Rows from a 3D scene dataset:
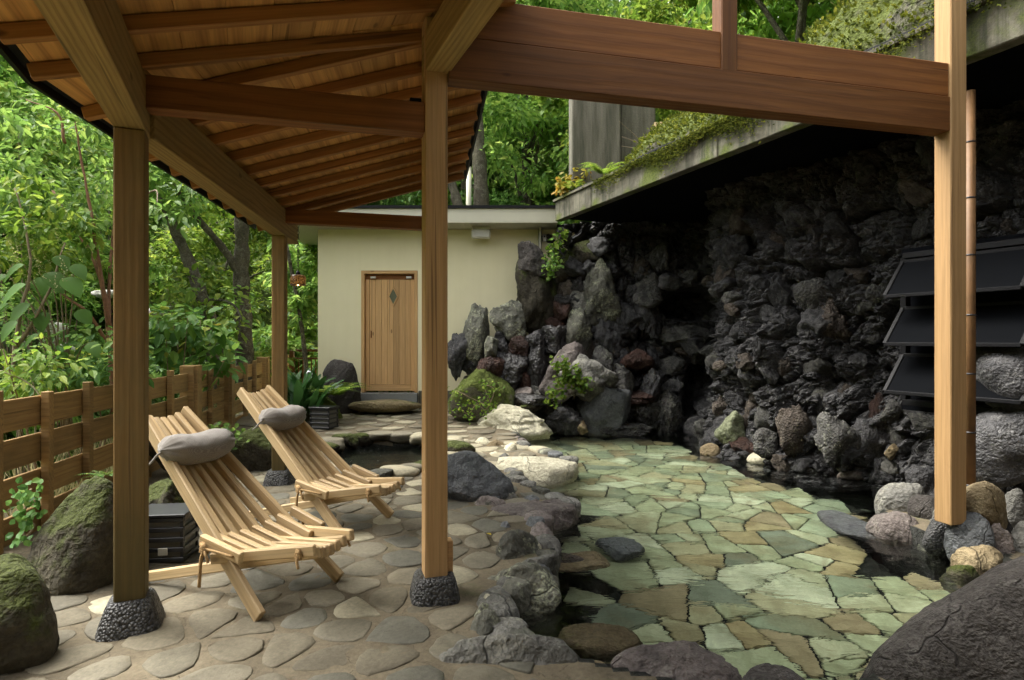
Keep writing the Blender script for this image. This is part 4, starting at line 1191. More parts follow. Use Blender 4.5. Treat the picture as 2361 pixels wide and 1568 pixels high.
# individual chunks of lava set in the wall
protos = []
for k in range(12):
    protos.append(rock_mesh('lava_rock', M['lava'], 100 + k, (1, 1, 1), 5 if k < 6 else 4, facets=13, sharp=26, rough=.15, freq=1.8, craggy=.02 + .012 * (k % 4)))
proto_m = {}
def chunk_mesh(k, mat):
    if (k, mat) not in proto_m:
        c = protos[k].copy(); c.materials.clear(); c.materials.append(M[mat]); proto_m[(k, mat)] = c
    return proto_m[(k, mat)]
rg = np.random.default_rng(77)
def avoid(x, y):
    if 2030 < x < 2365 and 575 < y < 935: return True
    for cx, cy, rx, ry in ((1595, 700, 88, 48), (1608, 905, 42, 85), (1730, 550, 36, 42)):
        if ((x - cx) / rx) ** 2 + ((y - cy) / ry) ** 2 < 1: return True
    return False
placed = []
tries = 0
while len(placed) < 200 and tries < 9000:
    tries += 1
    iu = rg.integers(14, NU - 95); iv = int(NV * (.13 + .87 * rg.random() ** 1.35))
    if iv >= NV: continue
    q = WALLP[iv, iu]; 
    if q[1] < 2.5: continue
    px = 1180.5 + F * q[0] / q[1]; py = 784 + F * (EYE - q[2]) / q[1]
    if px > 2420 or avoid(px, py): continue
    if px < 1430 and py < 980: continue
    s = rg.uniform(.15, .46) * (1.15 if q[2] < .5 else .95)
    if any((q[0] - a[0]) ** 2 + (q[1] - a[1]) ** 2 + (q[2] - a[2]) ** 2 < (.38 * (s + b)) ** 2 for a, b in placed): continue
    placed.append((q, s))
    r = rg.random()
    mt = 'lava' if r < .62 else 'lava_brown' if r < .84 else 'lava_pale' if r < .985 else 'lava_red'
    if q[2] > 2.0 and mt == 'lava_pale': mt = 'lava_brown'
    o = ob('lava_rock', chunk_mesh(int(rg.integers(0, 12)), mt), wallo, loc=q - np.array([NX[0, iu], NY[0, iu], 0]) * s * .30,
           rot=tuple(rg.uniform(0, 6.28, 3)), scale=tuple(s * rg.uniform(.75, 1.35, 3)))
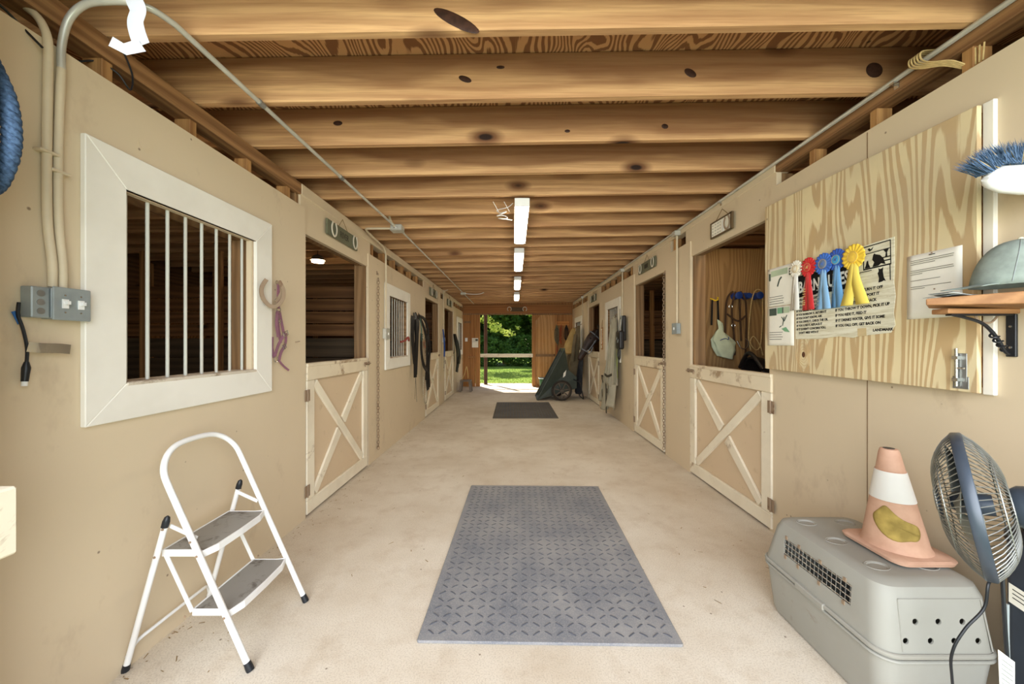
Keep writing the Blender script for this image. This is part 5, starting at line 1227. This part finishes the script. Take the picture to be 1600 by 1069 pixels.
# ================================================================== HANGING CLOTHS, HORSE, CART
def cloth(parent, name, m, top, bot, w0, w1, depth, folds, sway=(0,0), seed=0, pw=.6, rag=.02):
    def f(u, v):
        w = w0+(w1-w0)*v**pw; x = (u-.5)*w+sway[0]*v; ph = seed+u*folds*2*math.pi
        z = depth*(.25+.75*v**.7)*(.5+.5*math.sin(ph+v*.6))+sway[1]*v+.02
        return V((x+.02*v*math.sin(ph*1.7), top+(bot-top)*v+rag*math.sin(u*7+seed)*v, z))
    return G().grid(f, 56, 26).build(name, m, parent, smooth=True, solid=.006)
m_sheet = plain('horse_sheet', srgb(168, 162, 142), .85, 0, .1, .08, 6); m_edge = plain('sheet_binding', srgb(64, 58, 46), .8)
r = thing('horse_sheet', 'long light grey horse sheet with dark edging hanging nearly to the floor', 'blanket', M=onwall('R', 6.75, 1.86, .04))
cloth(r, 'sheet_cloth', m_sheet, 0, -1.22, .06, .52, .13, 3, (.03,.02), .4, .45, .03)
cloth(r, 'sheet_cloth', m_sheet, -.55, -1.66, .35, .95, .10, 2.5, (-.16,.09), 2.0, .7, .06)
G().strap(sp([(-.62,-1.12,.10),(-.3,-1.10,.2),(-.1,-1.2,.22)],6), .03, .008, (0,1,0)).build('binding', m_edge, r)
G().strap(sp([(-.62,-1.12,.10),(-.52,-1.4,.14),(-.30,-1.70,.16)],6), .03, .008, (1,0,0)).build('binding', m_edge, r)
G().strap(sp([(.12,-1.20,.22),(.05,-1.45,.2),(-.02,-1.74,.18)],6), .05, .008, (1,0,0)).build('binding', m_edge, r)
G().strap(sp([(-.05,-1.04,.20),(.15,-1.06,.2),(.28,-1.02,.16)],6), .04, .008, (0,1,0)).build('binding', m_edge, r)
G().box(.06,.14,-1.36,-1.28,.20,.212).build('dark_patch', m_edge, r)
G().tube([(0,.06,-.03),(0,.03,.02),(0,-.02,.03)], .008, 6).build('hook', m_rust, r)
r = thing('horse_halter', 'thin chain and green halter hanging behind the top of the grey horse sheet', 'halter', M=onwall('R', 6.50, 1.98, .05))
G().tube([(0,0,0),(0,-.6,.02)], .006, 6).build('chain_links', m_steel, r)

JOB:
Write the listing above out again exactly, dropping each image.

EXERCISE ANSWER:
Keep writing the Blender script for this image. This is part 4, starting at line 1191. More parts follow. Use Blender 4.5. Treat the picture as 2361 pixels wide and 1568 pixels high.
# individual chunks of lava set in the wall
protos = []
for k in range(12):
    protos.append(rock_mesh('lava_rock', M['lava'], 100 + k, (1, 1, 1), 5 if k < 6 else 4, facets=13, sharp=26, rough=.15, freq=1.8, craggy=.02 + .012 * (k % 4)))
proto_m = {}
def chunk_mesh(k, mat):
    if (k, mat) not in proto_m:
        c = protos[k].copy(); c.materials.clear(); c.materials.append(M[mat]); proto_m[(k, mat)] = c
    return proto_m[(k, mat)]
rg = np.random.default_rng(77)
def avoid(x, y):
    if 2030 < x < 2365 and 575 < y < 935: return True
    for cx, cy, rx, ry in ((1595, 700, 88, 48), (1608, 905, 42, 85), (1730, 550, 36, 42)):
        if ((x - cx) / rx) ** 2 + ((y - cy) / ry) ** 2 < 1: return True
    return False
placed = []
tries = 0
while len(placed) < 200 and tries < 9000:
    tries += 1
    iu = rg.integers(14, NU - 95); iv = int(NV * (.13 + .87 * rg.random() ** 1.35))
    if iv >= NV: continue
    q = WALLP[iv, iu]; 
    if q[1] < 2.5: continue
    px = 1180.5 + F * q[0] / q[1]; py = 784 + F * (EYE - q[2]) / q[1]
    if px > 2420 or avoid(px, py): continue
    if px < 1430 and py < 980: continue
    s = rg.uniform(.15, .46) * (1.15 if q[2] < .5 else .95)
    if any((q[0] - a[0]) ** 2 + (q[1] - a[1]) ** 2 + (q[2] - a[2]) ** 2 < (.38 * (s + b)) ** 2 for a, b in placed): continue
    placed.append((q, s))
    r = rg.random()
    mt = 'lava' if r < .62 else 'lava_brown' if r < .84 else 'lava_pale' if r < .985 else 'lava_red'
    if q[2] > 2.0 and mt == 'lava_pale': mt = 'lava_brown'
    o = ob('lava_rock', chunk_mesh(int(rg.integers(0, 12)), mt), wallo, loc=q - np.array([NX[0, iu], NY[0, iu], 0]) * s * .30,
           rot=tuple(rg.uniform(0, 6.28, 3)), scale=tuple(s * rg.uniform(.75, 1.35, 3)))
Keep writing the Blender script for this image. This is part 5, starting at line 1227. This part finishes the script. Take the picture to be 1600 by 1069 pixels.
# ================================================================== HANGING CLOTHS, HORSE, CART
def cloth(parent, name, m, top, bot, w0, w1, depth, folds, sway=(0,0), seed=0, pw=.6, rag=.02):
    def f(u, v):
        w = w0+(w1-w0)*v**pw; x = (u-.5)*w+sway[0]*v; ph = seed+u*folds*2*math.pi
        z = depth*(.25+.75*v**.7)*(.5+.5*math.sin(ph+v*.6))+sway[1]*v+.02
        return V((x+.02*v*math.sin(ph*1.7), top+(bot-top)*v+rag*math.sin(u*7+seed)*v, z))
    return G().grid(f, 56, 26).build(name, m, parent, smooth=True, solid=.006)
m_sheet = plain('horse_sheet', srgb(168, 162, 142), .85, 0, .1, .08, 6); m_edge = plain('sheet_binding', srgb(64, 58, 46), .8)
r = thing('horse_sheet', 'long light grey horse sheet with dark edging hanging nearly to the floor', 'blanket', M=onwall('R', 6.75, 1.86, .04))
cloth(r, 'sheet_cloth', m_sheet, 0, -1.22, .06, .52, .13, 3, (.03,.02), .4, .45, .03)
cloth(r, 'sheet_cloth', m_sheet, -.55, -1.66, .35, .95, .10, 2.5, (-.16,.09), 2.0, .7, .06)
G().strap(sp([(-.62,-1.12,.10),(-.3,-1.10,.2),(-.1,-1.2,.22)],6), .03, .008, (0,1,0)).build('binding', m_edge, r)
G().strap(sp([(-.62,-1.12,.10),(-.52,-1.4,.14),(-.30,-1.70,.16)],6), .03, .008, (1,0,0)).build('binding', m_edge, r)
G().strap(sp([(.12,-1.20,.22),(.05,-1.45,.2),(-.02,-1.74,.18)],6), .05, .008, (1,0,0)).build('binding', m_edge, r)
G().strap(sp([(-.05,-1.04,.20),(.15,-1.06,.2),(.28,-1.02,.16)],6), .04, .008, (0,1,0)).build('binding', m_edge, r)
G().box(.06,.14,-1.36,-1.28,.20,.212).build('dark_patch', m_edge, r)
G().tube([(0,.06,-.03),(0,.03,.02),(0,-.02,.03)], .008, 6).build('hook', m_rust, r)
r = thing('horse_halter', 'thin chain and green halter hanging behind the top of the grey horse sheet', 'halter', M=onwall('R', 6.50, 1.98, .05))
G().tube([(0,0,0),(0,-.6,.02)], .006, 6).build('chain_links', m_steel, r)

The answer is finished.